Photo credit: Haley Jordan

The collapse of colonies

The honeybee has been domesticated by humans for some 13 millennia. Domesticated bees are around two thirds of the total bee population in the world. Butterflies, other insects, hummingbirds and even bats in the tropics pollinate too, but in the United States, Europe and elsewhere, domesticated bees are a major player in agriculture. Bee colonies across the country have been devastated in recent years by mysterious population collapses. The loss of more than one­ third of the bee population threatens a large portion of the world’s crops that depend on bees for pollination. Normal annual loss of colonies hovered around 10 percent until 2006 when the die-off reached more than 30 percent. For the winter and spring of 2006 and 2007, bee researchers coined the new phrase Colony Collapse Disorder.

The fairly new family of pesticides known as the neonicotinoids, developed about a decade ago to replace organophosphates and carbamates, is the newest threat to bee populations. On May 9, 2014, the Harvard School of Public Health released a new study suggesting that even small amounts of neonics can significantly harm honeybee colonies and cause mass wintertime die offs. Lead author of the study, Chensheng Lu of Harvard University, said in a statement: “We demonstrated again in this study that neonicotinoids are highly likely to be responsible for triggering CCD in honey bee hives that were healthy prior to the arrival of winter.”

Once fruits, vegetables and ornamentals are sprayed, the chemical is quickly taken up by the plant’s vascular system, rendering the plant poisonous to insects who feed on the leaves, pollen and nectar.

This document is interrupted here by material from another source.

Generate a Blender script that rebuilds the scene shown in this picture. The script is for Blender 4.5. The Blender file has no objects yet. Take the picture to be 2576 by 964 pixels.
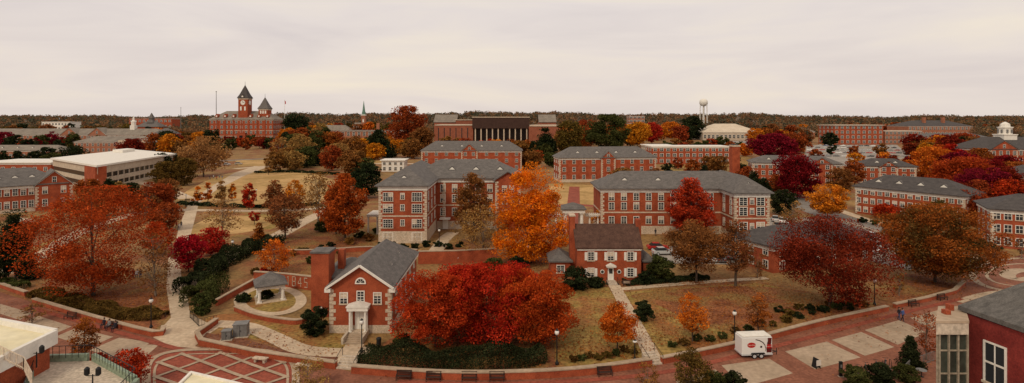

Alternatively, the plant’s seeds are soaked or the soil is treated with the chemical, in which case the same result will occur. Even at sublethal doses, the chemical can interfere with the bees’ immune systems, make them vulnerable to pests and damage their ability to navigate back to the hive. Neonicotinoids are prohibited in the European Union, whereas chemicals in the United States are generally outlawed only after the chemical has been used and negative consequences have been observed.

In addition, lawn fertilizers also frequently contain weed-killing substances which persist in the soil for three years, making future plants, flowers or vegetables planted there poisonous to bees.